Los nacionalistas pueden pedir lo que quieran, pero negar la evidencia les desautoriza. Su preámbulo es una decepcionante actitud para quienes siempre hemos defendido el pacto con ellos allí y aquí, en la esperanza de construir un país moderno en el que quepamos todos.
Pero su proclama a favor de la reforma del modelo de Estado hacia una confederación o la reivindicación palmaria de la autodeterminación nos sitúa ante un horizonte imposible. Ya no es decepción, sino la profunda preocupación ante la imposibilidad de hacer compatibles nuestros proyectos. Porque es evidente que una propuesta confederal implica un cambio drástico de nuestra Constitución hacia un modelo arcaico, superado por los tiempos y por los acontecimientos. España no está en esa fase primigenia de su organización territorial. Además, la Constitución establece que la soberanía reside en el pueblo español, en su conjunto, y no queremos renunciar a ese valor supremo de ciudadanía y de origen democrático. Por último, las reglas de juego establecen que para cambiarla hacen falta mayorías, y nosotros no la daremos para ese disparate.
Por último, la autodeterminación. Otra vez el gran fetiche. Digámoslo claramente: no es un derecho, es una reivindicación de minorías, inclusive en las nacionalidades donde se reclama. No es una solución, sino el origen de nuevos y graves problemas, si me apuran, hasta de gravísimas tensiones interétnicas en nuestras comunidades, preñadas de pluralidad y mestizaje social, lingüístico y político. Nadie ha negado la libertad y la libre decisión de nuestros pueblos. Hemos votado -en Cataluña, en Galicia, en Euskadi- la Constitución y la hemos aprobado. Hemos votado los Estatutos respectivos y los hemos refrendado por amplias mayorías, votamos partidos y programas casi cada año y confirmamos así nuestro marco jurídico y político. ¿A qué viene este alegato chirriante contra él?

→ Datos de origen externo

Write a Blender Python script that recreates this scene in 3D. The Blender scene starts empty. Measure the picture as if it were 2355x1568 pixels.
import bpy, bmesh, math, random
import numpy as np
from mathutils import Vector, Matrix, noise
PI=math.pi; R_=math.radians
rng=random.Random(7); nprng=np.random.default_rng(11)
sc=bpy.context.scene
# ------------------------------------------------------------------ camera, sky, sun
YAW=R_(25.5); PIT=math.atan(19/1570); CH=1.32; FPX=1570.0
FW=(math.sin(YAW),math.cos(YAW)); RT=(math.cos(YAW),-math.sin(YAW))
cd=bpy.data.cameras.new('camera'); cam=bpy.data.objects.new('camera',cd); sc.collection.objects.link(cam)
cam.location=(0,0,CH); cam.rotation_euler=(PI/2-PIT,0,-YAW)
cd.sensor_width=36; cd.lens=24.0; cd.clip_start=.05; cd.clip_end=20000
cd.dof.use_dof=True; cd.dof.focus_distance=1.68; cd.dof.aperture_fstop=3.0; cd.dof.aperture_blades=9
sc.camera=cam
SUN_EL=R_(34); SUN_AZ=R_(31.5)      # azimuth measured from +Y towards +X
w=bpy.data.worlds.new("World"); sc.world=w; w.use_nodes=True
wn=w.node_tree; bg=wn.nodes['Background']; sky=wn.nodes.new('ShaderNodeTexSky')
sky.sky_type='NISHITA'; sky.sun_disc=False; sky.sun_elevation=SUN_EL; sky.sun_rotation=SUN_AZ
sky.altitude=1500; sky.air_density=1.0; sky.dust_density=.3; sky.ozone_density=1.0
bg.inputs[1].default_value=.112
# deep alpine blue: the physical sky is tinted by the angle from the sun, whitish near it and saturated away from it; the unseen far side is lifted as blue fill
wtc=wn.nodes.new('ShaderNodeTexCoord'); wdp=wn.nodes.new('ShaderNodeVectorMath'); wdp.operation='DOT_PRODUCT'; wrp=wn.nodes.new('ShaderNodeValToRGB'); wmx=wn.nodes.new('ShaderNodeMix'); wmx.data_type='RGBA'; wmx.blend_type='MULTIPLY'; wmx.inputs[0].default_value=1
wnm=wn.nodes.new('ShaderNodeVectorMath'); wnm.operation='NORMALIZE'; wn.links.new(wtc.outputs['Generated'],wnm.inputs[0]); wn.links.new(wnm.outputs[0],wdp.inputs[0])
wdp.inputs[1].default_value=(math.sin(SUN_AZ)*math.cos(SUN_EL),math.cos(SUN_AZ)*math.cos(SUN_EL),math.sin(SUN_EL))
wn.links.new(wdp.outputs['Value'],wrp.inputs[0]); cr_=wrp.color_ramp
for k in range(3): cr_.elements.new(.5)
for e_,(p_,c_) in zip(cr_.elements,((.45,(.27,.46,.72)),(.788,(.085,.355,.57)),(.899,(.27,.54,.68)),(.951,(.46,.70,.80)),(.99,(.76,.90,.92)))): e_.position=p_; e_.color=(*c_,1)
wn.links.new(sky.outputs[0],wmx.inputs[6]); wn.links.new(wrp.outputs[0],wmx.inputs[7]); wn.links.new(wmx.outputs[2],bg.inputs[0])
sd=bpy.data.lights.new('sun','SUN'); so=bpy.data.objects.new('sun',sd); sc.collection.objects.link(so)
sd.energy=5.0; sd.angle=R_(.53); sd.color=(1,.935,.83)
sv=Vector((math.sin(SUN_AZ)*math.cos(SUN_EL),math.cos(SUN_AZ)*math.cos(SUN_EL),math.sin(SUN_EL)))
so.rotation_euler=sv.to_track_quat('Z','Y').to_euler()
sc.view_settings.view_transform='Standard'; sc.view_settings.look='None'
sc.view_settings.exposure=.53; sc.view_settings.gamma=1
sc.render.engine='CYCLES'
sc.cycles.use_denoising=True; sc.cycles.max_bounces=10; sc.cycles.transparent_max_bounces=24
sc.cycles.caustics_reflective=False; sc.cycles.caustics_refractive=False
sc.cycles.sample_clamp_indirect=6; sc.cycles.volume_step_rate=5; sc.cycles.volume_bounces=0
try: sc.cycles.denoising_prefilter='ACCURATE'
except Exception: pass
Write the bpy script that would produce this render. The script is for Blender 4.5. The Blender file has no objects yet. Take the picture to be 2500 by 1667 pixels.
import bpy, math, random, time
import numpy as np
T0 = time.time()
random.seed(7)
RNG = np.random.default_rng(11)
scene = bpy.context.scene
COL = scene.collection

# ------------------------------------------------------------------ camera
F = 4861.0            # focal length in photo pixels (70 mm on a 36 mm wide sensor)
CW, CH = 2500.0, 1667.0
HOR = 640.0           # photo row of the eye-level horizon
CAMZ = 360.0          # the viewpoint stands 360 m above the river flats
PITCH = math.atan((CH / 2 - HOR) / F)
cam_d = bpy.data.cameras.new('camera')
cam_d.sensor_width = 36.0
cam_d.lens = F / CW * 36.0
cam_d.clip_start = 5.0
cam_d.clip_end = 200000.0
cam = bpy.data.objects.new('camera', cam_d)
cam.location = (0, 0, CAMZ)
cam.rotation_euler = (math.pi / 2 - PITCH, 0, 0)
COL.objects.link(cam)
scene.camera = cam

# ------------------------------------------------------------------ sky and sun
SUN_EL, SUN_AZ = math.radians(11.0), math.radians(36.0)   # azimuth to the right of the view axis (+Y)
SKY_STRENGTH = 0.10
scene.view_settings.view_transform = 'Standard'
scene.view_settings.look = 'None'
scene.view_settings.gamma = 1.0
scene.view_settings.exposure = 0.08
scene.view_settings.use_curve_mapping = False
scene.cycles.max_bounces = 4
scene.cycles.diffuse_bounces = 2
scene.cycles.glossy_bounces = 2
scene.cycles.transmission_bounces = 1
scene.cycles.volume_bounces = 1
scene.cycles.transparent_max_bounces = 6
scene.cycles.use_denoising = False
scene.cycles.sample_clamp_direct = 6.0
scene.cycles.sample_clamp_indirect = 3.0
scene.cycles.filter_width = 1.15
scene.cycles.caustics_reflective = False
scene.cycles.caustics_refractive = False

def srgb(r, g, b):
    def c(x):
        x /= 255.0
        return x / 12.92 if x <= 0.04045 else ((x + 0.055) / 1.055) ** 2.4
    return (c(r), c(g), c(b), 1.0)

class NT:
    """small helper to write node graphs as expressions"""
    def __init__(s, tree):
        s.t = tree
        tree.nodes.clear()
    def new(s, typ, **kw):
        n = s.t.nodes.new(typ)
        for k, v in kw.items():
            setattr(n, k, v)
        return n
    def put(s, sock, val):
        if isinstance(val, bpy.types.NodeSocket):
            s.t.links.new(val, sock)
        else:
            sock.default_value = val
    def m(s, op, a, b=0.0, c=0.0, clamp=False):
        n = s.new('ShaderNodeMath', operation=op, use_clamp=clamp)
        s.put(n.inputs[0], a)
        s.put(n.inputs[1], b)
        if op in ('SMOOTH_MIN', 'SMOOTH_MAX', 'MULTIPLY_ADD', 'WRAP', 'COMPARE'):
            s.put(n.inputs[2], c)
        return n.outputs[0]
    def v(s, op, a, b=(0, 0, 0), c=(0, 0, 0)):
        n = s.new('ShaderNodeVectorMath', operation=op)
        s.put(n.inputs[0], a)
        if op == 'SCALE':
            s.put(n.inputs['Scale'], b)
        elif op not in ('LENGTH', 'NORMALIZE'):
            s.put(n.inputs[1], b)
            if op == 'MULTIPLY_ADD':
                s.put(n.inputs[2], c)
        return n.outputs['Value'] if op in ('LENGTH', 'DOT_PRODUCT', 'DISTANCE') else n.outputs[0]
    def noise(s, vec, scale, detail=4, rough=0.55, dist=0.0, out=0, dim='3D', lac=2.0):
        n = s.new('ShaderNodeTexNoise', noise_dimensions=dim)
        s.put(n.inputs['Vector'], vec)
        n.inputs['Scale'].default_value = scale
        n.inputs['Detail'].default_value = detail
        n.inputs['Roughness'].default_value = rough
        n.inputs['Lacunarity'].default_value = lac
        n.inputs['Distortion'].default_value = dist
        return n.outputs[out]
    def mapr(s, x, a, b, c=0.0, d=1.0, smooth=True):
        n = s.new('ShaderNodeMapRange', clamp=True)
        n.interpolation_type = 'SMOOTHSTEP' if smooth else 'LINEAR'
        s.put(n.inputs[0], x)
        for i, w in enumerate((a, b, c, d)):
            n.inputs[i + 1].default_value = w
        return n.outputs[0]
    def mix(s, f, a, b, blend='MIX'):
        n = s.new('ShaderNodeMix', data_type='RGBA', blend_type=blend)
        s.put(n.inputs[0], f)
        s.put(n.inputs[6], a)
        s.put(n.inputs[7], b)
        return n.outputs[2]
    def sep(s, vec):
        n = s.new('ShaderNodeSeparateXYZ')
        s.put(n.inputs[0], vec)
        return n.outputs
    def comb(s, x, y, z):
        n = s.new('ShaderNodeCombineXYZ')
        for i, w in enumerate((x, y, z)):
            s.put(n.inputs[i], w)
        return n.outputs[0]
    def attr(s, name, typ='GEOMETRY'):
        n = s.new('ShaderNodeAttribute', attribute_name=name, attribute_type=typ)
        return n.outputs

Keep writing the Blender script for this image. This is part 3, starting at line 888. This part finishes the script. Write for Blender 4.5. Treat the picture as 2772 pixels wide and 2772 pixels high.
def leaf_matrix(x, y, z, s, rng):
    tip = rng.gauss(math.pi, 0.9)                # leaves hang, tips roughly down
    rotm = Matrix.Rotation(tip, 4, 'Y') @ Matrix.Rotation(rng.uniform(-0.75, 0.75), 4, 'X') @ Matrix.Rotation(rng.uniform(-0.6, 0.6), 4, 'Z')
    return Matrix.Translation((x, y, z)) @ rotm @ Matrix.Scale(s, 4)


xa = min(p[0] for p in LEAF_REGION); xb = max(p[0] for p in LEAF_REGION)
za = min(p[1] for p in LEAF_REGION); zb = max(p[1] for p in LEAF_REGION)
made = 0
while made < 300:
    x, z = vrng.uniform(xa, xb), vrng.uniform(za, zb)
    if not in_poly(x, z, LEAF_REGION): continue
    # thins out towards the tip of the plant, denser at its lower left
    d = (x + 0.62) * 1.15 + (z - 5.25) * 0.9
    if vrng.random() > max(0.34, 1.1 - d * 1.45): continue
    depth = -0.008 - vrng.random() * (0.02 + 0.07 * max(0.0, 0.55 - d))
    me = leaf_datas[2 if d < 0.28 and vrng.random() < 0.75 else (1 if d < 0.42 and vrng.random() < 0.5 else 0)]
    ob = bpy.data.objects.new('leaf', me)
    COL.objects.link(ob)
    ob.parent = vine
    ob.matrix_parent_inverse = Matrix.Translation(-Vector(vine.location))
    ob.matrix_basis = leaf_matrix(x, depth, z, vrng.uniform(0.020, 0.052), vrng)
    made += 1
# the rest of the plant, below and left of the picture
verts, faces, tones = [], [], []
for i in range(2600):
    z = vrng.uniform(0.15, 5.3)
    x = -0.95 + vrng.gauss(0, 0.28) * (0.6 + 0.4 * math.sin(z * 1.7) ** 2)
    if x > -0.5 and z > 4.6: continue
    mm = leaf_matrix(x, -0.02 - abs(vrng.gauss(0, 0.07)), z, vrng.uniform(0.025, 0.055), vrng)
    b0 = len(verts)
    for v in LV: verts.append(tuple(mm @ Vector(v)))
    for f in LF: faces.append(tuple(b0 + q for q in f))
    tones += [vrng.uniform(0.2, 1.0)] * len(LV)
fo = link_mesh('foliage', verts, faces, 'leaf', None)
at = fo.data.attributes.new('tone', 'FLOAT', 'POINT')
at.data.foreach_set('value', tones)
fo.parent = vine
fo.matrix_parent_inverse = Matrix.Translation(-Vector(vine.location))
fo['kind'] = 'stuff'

Al nacionalismo vasco, catalán y gallego puede y debe pedírsele una renovación de sus viejos mensajes en esta etapa de cambios que pide el mundo y la Unión Europea en particular. "Construir una nación", que parece ser su causa última, no es alimentar la inestabilidad; no es enfrentarse a otros pueblos y comunidades con derechos iguales o tan legítimos como los suyos; no es debilitar sistemáticamente los proyectos unitarios o integradores, no es imponer visiones reduccionistas o uniformizadoras en su propia comunidad de la condición de vasco, catalán o gallego, asimilándolas a los parámetros nacionalistas; no es proponer a sus ciudadanos un objetivo independentista más o menos encubierto, como la mejor expresión de libertad colectiva. No, así se destruye la nación, se desintegra el pueblo, se divide la comunidad, y profundas y peligrosas líneas de fragmentación y enfrentamiento social entrecruzan nuestra diversidad. La diversidad interna de nuestras nacionalidades, o de nuestras naciones, si así lo quieren llamar, y la diversidad de España como Estado plurinacional y pluricultural.
Es en estas circunstancias y ante estos planteamientos, que algunos nos reivindicamos del postnacionalismo, término que debemos a Jon Juaristi y que hoy y aquí quiere expresar, telegráficamente, la victoria del autonomismo sobre el independentismo.